Я был на одной рации, а Ник — на другой, часто выполняя различные огневые задачи, или "обзванивая" частоты, чтобы получить резервную артиллерийскую батарею. Мы очень устали и замерзли, поэтому делали ошибки (например, говорили "левый", когда имели в виду "правый"), которые напарник фиксировал и исправлял. Мы спорили и противоречили друг другу, выбирали короткие хода, чтобы ускорить события, и злились на людей в сети. Мы рассказывали анекдоты, ожидая, пока орудийная батарея обработает данные и выпустит первые выстрелы. Мы мечтали о том, что будем делать, когда вернемся домой (в идеальный мир, который мы оставили позади), ожидая, пока наша следующая батарея закончит огневую задачу для кого-то другого.
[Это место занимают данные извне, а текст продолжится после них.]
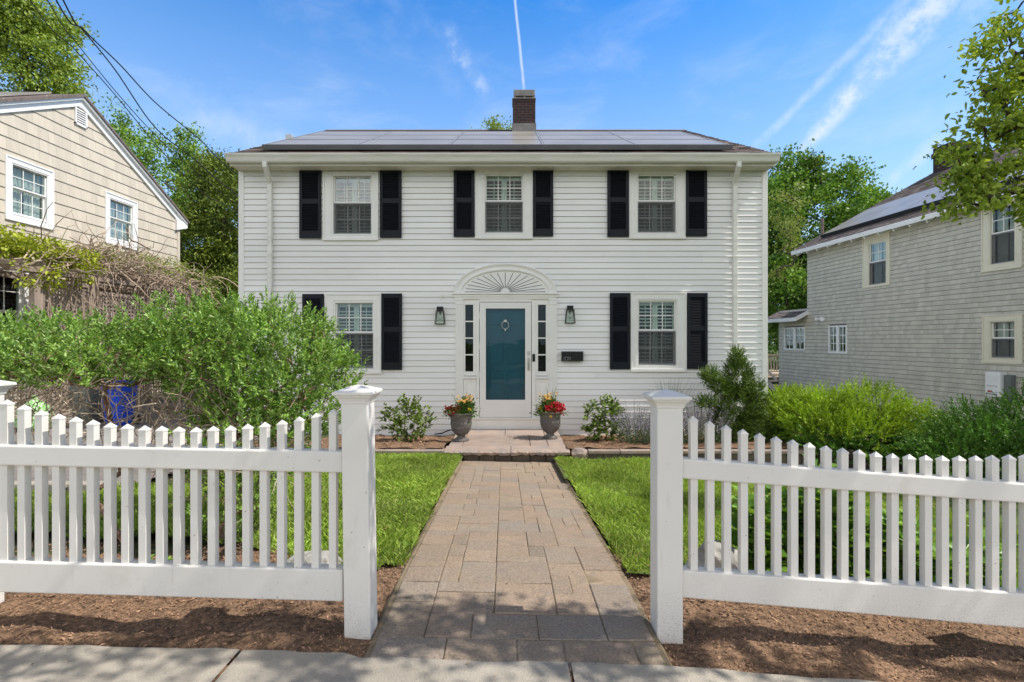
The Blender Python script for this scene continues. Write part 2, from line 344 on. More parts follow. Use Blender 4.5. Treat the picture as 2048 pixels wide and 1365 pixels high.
def paver_mat():
    m,nt,N,L=new_mat('paver_stone'); out=N.new('ShaderNodeOutputMaterial'); b=N.new('ShaderNodeBsdfPrincipled'); L.new(b.outputs[0],out.inputs[0])
    g=N.new('ShaderNodeNewGeometry'); cr=N.new('ShaderNodeValToRGB'); L.new(g.outputs['Random Per Island'],cr.inputs[0])
    e=cr.color_ramp.elements; e[0].position=0; e[0].color=(.25,.205,.155,1); e[1].position=1; e[1].color=(.34,.265,.185,1)
    for p,c in ((.2,(.345,.255,.185)),(.4,(.32,.245,.18)),(.55,(.28,.24,.20)),(.7,(.375,.28,.195)),(.85,(.31,.255,.20))):
        q=e.new(p); q.color=(*c,1)
    nz=N.new('ShaderNodeTexNoise'); nz.inputs['Scale'].default_value=7; nz.inputs['Detail'].default_value=8; nz.inputs['Roughness'].default_value=.7; L.new(g.outputs['Position'],nz.inputs['Vector'])
    mx=N.new('ShaderNodeMixRGB'); mx.inputs[2].default_value=(.235,.20,.165,1); L.new(cr.outputs[0],mx.inputs[1])
    mr=N.new('ShaderNodeMapRange'); mr.inputs[1].default_value=.5; mr.inputs[2].default_value=.72; mr.inputs[4].default_value=.7; L.new(nz.outputs['Fac'],mr.inputs[0]); L.new(mr.outputs[0],mx.inputs[0])
    n2=N.new('ShaderNodeTexNoise'); n2.inputs['Scale'].default_value=90; n2.inputs['Detail'].default_value=4; L.new(g.outputs['Position'],n2.inputs['Vector'])
    m2=N.new('ShaderNodeMapRange'); m2.inputs[1].default_value=.3; m2.inputs[2].default_value=.7; m2.inputs[3].default_value=.70; m2.inputs[4].default_value=1.2; L.new(n2.outputs['Fac'],m2.inputs[0])
    vm=N.new('ShaderNodeVectorMath'); vm.operation='SCALE'; L.new(mx.outputs[0],vm.inputs[0]); L.new(m2.outputs[0],vm.inputs['Scale']); L.new(vm.outputs[0],b.inputs['Base Color'])
    b.inputs['Roughness'].default_value=.85
    rn_=N.new('ShaderNodeTexNoise'); rn_.inputs['Scale'].default_value=3.3; rn_.inputs['Detail'].default_value=9; rn_.inputs['Roughness'].default_value=.72; L.new(g.outputs['Position'],rn_.inputs['Vector'])
    rr_=N.new('ShaderNodeMapRange'); rr_.inputs[1].default_value=.42; rr_.inputs[2].default_value=.64; rr_.inputs[4].default_value=.5; L.new(rn_.outputs['Fac'],rr_.inputs[0])
    rx=N.new('ShaderNodeMixRGB'); rx.inputs[2].default_value=(.32,.225,.15,1); L.new(rr_.outputs[0],rx.inputs[0]); L.new(mx.outputs[0],rx.inputs[1]); L.new(rx.outputs[0],vm.inputs[0])
    n3=N.new('ShaderNodeTexNoise'); n3.inputs['Scale'].default_value=14; n3.inputs['Detail'].default_value=8; n3.inputs['Roughness'].default_value=.65; L.new(g.outputs['Position'],n3.inputs['Vector'])
    bp=N.new('ShaderNodeBump'); bp.inputs['Strength'].default_value=.6; bp.inputs['Distance'].default_value=.02; L.new(n3.outputs['Fac'],bp.inputs['Height']); L.new(bp.outputs[0],b.inputs['Normal'])
    return m
M['paver']=paver_mat()
def solar_mat():
    m,nt,N,L=new_mat('solar_cells'); out=N.new('ShaderNodeOutputMaterial'); b=N.new('ShaderNodeBsdfPrincipled'); L.new(b.outputs[0],out.inputs[0])
    g=N.new('ShaderNodeNewGeometry'); nz=N.new('ShaderNodeTexNoise'); nz.inputs['Scale'].default_value=1.4; nz.inputs['Detail'].default_value=6; L.new(g.outputs['Position'],nz.inputs['Vector'])
    cr=N.new('ShaderNodeValToRGB'); L.new(nz.outputs['Fac'],cr.inputs[0]); e=cr.color_ramp.elements; e[0].position=.3; e[0].color=(.29,.265,.23,1); e[1].position=.7; e[1].color=(.38,.35,.30,1)
    sp=N.new('ShaderNodeSeparateXYZ'); L.new(g.outputs['Position'],sp.inputs[0])
    mo=N.new('ShaderNodeMath'); mo.operation='PINGPONG'; mo.inputs[1].default_value=.08; L.new(sp.outputs[0],mo.inputs[0])
    lt=N.new('ShaderNodeMath'); lt.operation='LESS_THAN'; lt.inputs[1].default_value=.0022; L.new(mo.outputs[0],lt.inputs[0])
    mx=N.new('ShaderNodeMixRGB'); mx.inputs[2].default_value=(.3,.29,.27,1); L.new(lt.outputs[0],mx.inputs[0]); L.new(cr.outputs[0],mx.inputs[1]); L.new(mx.outputs[0],b.inputs['Base Color'])
    b.inputs['Roughness'].default_value=.3; b.inputs['Specular IOR Level'].default_value=.2; b.inputs['Coat Weight'].default_value=.04; b.inputs['Coat Roughness'].default_value=.06
    return m
M['panel']=solar_mat()
# ---------------------------------------------------------------- ground heights
def g(x, y):
    b = .03 if y < 2.9 else .03 - .31*min(1,(y-2.9)/4.4)
    k = 1 - smooth(4.5, 9, y)
    s = -.018*max(-4,min(4,x)) - .055*max(0, min(x,4)-.65)*k
    s += -.12*smooth(5,9,y)*smooth(4.5,9,x)
    s += .05*smooth(4,9,y)*smooth(-3,-6,x)
    return b + s
def gwalk(y): 
    return .03 if y<2.9 else .03-.365*(y-2.9)/4.3
def xl(y): return -.614 - .086*(y-2.1)/5.1
def xr(y): return .66 - .07*(y-2.1)/5.1
# terrain: one sheet to the horizon
def sheet(name, xs, ys, zf, m, kind='structure', mask=None):
    V=[];idx={}
    for j,y in enumerate(ys):
        for i,x in enumerate(xs): idx[i,j]=len(V); V.append((x,y,zf(x,y)))
    F=[(idx[i,j],idx[i+1,j],idx[i+1,j+1],idx[i,j+1]) for j in range(len(ys)-1) for i in range(len(xs)-1)
        if mask is None or mask((xs[i]+xs[i+1])/2,(ys[j]+ys[j+1])/2)]
    mb=MB(); mb.add(V,F); return mb.build(name,m,None,True,kind=kind)
xs=[-400,-120,-60,-30,-20]+[x*.5 for x in range(-28,29)]+[20,30,60,120,400]
ys=[-400,-120,-40,-15,-8,-4,-1,0,.8]+[1.2+.4*k for k in range(30)]+[14,17,20,25,35,60,150,600]
sheet('ground', xs, ys, lambda x,y: g(x,y)-.05-.13*smooth(3.3,4.5,y)*(1-smooth(7.5,9,y))*(1 if abs(x)<3.6 else 0), M['earth'])
fx=[-7+.1*k for k in range(141)]
# mulch strip along the fence
def edge(x): return 2.135-.012*x+ (.03*smooth(-.64,-.72,x)) + .005*math.sin(9*x)+.004*math.sin(23*x)+.003*math.sin(61*x)
def mz(x,y):
    return g(x,y)+.012*math.sin(x*5.1+y*3)+.010*math.sin(x*11.3-y*9.7)+.006*math.sin(23*x+17*y)
sheet('mulch_ground', [-7+.05*k for k in range(281)], [1.95+.05*k for k in range(32)], lambda x,y: mz(x,y)-.02*(1 if xl(y)-.02<x<xr(y)+.02 else 0)-.018-.06*(1 if y<edge(x)-.02 else 0), M['mulch'], mask=lambda x,y: y<3.25+.12*math.sin(x*2.7) )
# lawn soil
def lawnz(x,y): return g(x,y)+.012*smooth(3.2,4.2,y)+.008*math.sin(3*x+2*y)
def lawn_front(x): return (3.02 if x>0 else 3.0)+.05*math.sin(7*x)+.03*math.sin(17*x+1)+ (.22*smooth(1.0,1.6,x)) +.5*smooth(-1.1,-2.2,x)
def in_lawn(x,y):
    if y<lawn_front(x) or y>7.16: return False
    if xl(y)-.03<x<xr(y)+.04: return False
    if x<-3.9+.2*(y-5) and y>4.6: return False
    if x<-3.4 and y>5.0+.5*(x+3.4)*-.2: return False
    if x<-5.5: return False
    return True
sheet('lawn_ground', [-7+.1*k for k in range(171)], [2.9+.1*k for k in range(44)], lambda x,y: lawnz(x,y)-.004, M['soil'],
      mask=lambda x,y: in_lawn(x,y) or (y>3.3 and x>3.5 and y<7.1))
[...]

Во время стрельбы наши артиллерийские батареи часто сообщали, что та или иная пушка "вышла из строя", а это означало, что из-за какой-то проблемы она не сможет стрелять. Примерно через двадцать минут или полчаса батарея докладывала "номер три готов" и это орудие снова открывало огонь вместе с остальными. Я только потом узнал причину.
В мягкой влажной почве отдача постепенно вдавливала колеса пушки в землю, пока казенник не оказывался в трясине, а станины и лафет в воде. В этот момент расчет объявлял орудие выведенным из строя, и использовал лопаты, чтобы его выкопать. Затем каждый свободный на позиции помогал вытащить орудие из ямы и установить на новое место, с которого оно продолжало стрелять. Постепенно снова появлялось углубление с водой, в которое вновь погружалась пушка.
Орудийные расчеты чрезвычайно напряженно работали, таская тяжелые ящики с боеприпасами, от того места, где их сбросили вертолеты к орудиям, вскрывая пломбы, отделяя огромное количество упаковки, устанавливая необходимые взрыватели на снаряды, а затем выкладывая готовые к стрельбе снаряды и заряды.
Во время огневых задач им приходилось поднимать тяжелые снаряды к орудиям, наводить, заряжать и стрелять. Сами пушки сначала должны были быть окопаны для защиты, а затем, когда стрельба заставляла их зарываться, защита становилась не такой важной, как стрельба и требовалось много труда, чтобы выкапывать их снова.
Когда батарея находилась в деле, стреляя фактически, ее местоположение было очевидно из-за шума и дыма. Маскировка в промежутках между огневыми задачами должна была быть очень высокого уровня, из-за угрозы нападения аргентинцев с воздуха. Это требовало постоянной работы по замене мертвой листвы на маскировочных сетках, жесткого соблюдения запрета на выход из-под сетей днем, и плана перемещений, чтобы предотвратить появление демаскирующих следов от колес и тропинок между орудиями и командными пунктами. Мы с Ником обнаружили, что несоблюдение аргентинцами этих основных правил значительно облегчало нам поиск позиции, а, затем, определение их назначения.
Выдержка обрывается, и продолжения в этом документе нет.